Mort de Loïc Raguénès, artiste du point et de la trame

Le peintre bisontin, installé depuis une dizaine d’années à Douarnenez (Finistère), s’était distingué par un travail pointilliste délicat, empreint d’une certaine nostalgie pour les années 70. Il s’est éteint vendredi dernier à l’âge de 54 ans.
par Judicaël Lavrador
publié le 19 septembre 2022 à 15h01

Il avait la voix grave d’un Jean-Pierre Marielle et le pinceau pointilliste d’un Seurat. Sans avoir, certes, la notoriété de l’un et de l’autre. Mais ses pairs portaient aux nues ses dessins, ses toiles, leur palette d’une délicatesse inégalable, et la simplicité désarmante de leur sujet. Loïc Raguénès est mort vendredi à Douarnenez (Finistère), d’une crise cardiaque. Il était âgé de 54 ans.

C’est aux Beaux-Arts de Besançon qu’il finit ses études, après un passage par Nîmes, et c’est à Dijon, jusqu’en 2011, que Loïc Raguénès met au point une méthode et un style de dessins monochromes, au crayon de couleurs, qui l’occupent des années. Patiemment, l’artiste copie à la main, en gros pointillés et, en somme, en imitant la trame d’imprimerie, des images puisées dans les magazines ou dans les livres d’art. Jean-Paul Belmondo dans la Sirène du Mississippi, Chapi Chapo, des oies sauvages filant vers l’horizon, François Hollande les mains jointes et les yeux rêveurs devant l’emblème du Parti socialiste, la vague d’Hokusai, quelques nus féminins à l’érotisme fleur bleue, des ballets de natation synchronisée… Tout cela constitue le corpus de Raguénès, empreint d’une nostalgie pas exempte de dérision pour la France des années 70, et non dépourvus d’une certaine mièvrerie, atténuée toutefois par ces pointillés qui floutent l’image, la font trembler dans l’œil et le cœur du spectateur. Il y a dans cette façon de refaire à la main le modèle d’une image mécaniquement reproduite quelque chose de délibérément vain qui s’affirme d’autant plus quand Raguénès passe à l’échelle de la peinture murale.
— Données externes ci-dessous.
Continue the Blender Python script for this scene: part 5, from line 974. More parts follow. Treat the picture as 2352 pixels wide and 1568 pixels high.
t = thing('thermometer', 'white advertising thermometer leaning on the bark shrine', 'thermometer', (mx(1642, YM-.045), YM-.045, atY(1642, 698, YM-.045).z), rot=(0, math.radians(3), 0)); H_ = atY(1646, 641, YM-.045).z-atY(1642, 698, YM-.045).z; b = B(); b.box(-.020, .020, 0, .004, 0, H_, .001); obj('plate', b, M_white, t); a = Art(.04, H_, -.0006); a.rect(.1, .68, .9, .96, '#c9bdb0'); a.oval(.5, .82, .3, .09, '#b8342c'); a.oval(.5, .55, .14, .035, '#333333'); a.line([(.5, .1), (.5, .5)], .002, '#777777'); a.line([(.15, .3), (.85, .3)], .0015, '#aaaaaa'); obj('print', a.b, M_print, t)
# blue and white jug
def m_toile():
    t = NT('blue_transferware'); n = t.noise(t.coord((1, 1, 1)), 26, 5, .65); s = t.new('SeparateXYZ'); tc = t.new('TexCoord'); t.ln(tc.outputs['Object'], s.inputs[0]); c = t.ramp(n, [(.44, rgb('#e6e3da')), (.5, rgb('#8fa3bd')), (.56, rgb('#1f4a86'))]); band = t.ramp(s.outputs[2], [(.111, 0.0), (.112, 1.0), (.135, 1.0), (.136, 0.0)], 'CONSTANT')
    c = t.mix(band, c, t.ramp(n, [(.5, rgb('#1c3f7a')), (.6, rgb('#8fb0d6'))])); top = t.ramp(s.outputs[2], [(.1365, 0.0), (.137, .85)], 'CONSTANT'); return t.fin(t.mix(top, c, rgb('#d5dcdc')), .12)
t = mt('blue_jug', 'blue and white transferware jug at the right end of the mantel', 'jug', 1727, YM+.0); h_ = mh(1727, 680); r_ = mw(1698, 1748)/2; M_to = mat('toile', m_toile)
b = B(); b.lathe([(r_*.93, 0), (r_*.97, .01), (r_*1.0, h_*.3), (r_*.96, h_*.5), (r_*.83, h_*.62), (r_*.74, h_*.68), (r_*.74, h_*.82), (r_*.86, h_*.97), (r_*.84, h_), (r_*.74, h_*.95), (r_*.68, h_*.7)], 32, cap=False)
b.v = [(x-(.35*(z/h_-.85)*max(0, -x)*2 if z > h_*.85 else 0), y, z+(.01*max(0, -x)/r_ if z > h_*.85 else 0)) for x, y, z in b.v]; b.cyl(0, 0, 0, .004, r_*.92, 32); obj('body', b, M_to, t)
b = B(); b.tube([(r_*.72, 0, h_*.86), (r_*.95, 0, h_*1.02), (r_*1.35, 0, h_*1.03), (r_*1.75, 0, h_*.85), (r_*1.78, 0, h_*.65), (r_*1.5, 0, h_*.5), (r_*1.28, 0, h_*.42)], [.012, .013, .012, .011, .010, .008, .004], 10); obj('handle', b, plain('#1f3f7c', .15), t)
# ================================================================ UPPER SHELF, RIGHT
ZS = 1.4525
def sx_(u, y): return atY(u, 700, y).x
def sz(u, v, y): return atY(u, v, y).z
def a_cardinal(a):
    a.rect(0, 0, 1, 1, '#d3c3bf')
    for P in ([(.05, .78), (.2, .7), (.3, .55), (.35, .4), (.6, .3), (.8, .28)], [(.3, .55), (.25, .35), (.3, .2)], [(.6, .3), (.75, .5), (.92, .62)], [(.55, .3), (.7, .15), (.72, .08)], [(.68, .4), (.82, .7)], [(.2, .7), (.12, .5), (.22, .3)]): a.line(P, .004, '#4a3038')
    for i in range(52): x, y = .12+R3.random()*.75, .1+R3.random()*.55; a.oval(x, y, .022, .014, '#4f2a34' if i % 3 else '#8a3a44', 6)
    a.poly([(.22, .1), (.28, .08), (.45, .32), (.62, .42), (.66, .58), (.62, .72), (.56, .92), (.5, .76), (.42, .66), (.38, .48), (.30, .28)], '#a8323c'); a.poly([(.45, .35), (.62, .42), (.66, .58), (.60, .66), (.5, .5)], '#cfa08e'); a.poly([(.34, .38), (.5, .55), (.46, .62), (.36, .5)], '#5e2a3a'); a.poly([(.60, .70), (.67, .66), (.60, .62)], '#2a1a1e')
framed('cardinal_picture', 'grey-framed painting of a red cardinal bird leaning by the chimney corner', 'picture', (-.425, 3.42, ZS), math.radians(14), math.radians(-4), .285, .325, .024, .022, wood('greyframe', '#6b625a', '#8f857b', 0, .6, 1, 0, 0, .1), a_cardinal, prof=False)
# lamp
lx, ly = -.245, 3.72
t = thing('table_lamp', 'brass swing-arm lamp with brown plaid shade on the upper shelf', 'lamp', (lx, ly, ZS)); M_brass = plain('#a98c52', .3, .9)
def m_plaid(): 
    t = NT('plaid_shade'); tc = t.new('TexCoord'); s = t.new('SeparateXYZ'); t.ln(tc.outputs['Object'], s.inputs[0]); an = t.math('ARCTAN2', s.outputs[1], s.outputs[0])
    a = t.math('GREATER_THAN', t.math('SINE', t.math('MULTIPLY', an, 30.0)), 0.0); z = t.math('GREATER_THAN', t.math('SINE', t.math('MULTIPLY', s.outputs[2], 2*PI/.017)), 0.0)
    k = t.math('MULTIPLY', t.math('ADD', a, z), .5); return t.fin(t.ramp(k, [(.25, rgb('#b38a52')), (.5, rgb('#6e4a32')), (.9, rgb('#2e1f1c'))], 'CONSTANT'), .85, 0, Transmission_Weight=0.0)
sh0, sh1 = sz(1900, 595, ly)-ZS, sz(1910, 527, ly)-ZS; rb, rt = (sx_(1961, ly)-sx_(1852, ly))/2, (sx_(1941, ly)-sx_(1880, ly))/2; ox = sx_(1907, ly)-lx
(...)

Depuis une dizaine d’années, il avait toutefois changé de travail et de vie (déménageant à Douarnenez, et travaillant avec la galerie Clearing, sise à New York et Bruxelles). Abandonnant les petits points et les images, il peignait des toiles tout aussi rêveuses et a priori régressives, où des vaguelettes très schématiques barraient le tableau de leurs ondulations paresseuses et où des planètes, rondes comme des ballons, de toutes les couleurs, brillaient faiblement sur un fond bleu nuit, figurant autant l’espace infini qu’un simple terrain de jeu, et entretenant la confusion entre le proche et le lointain.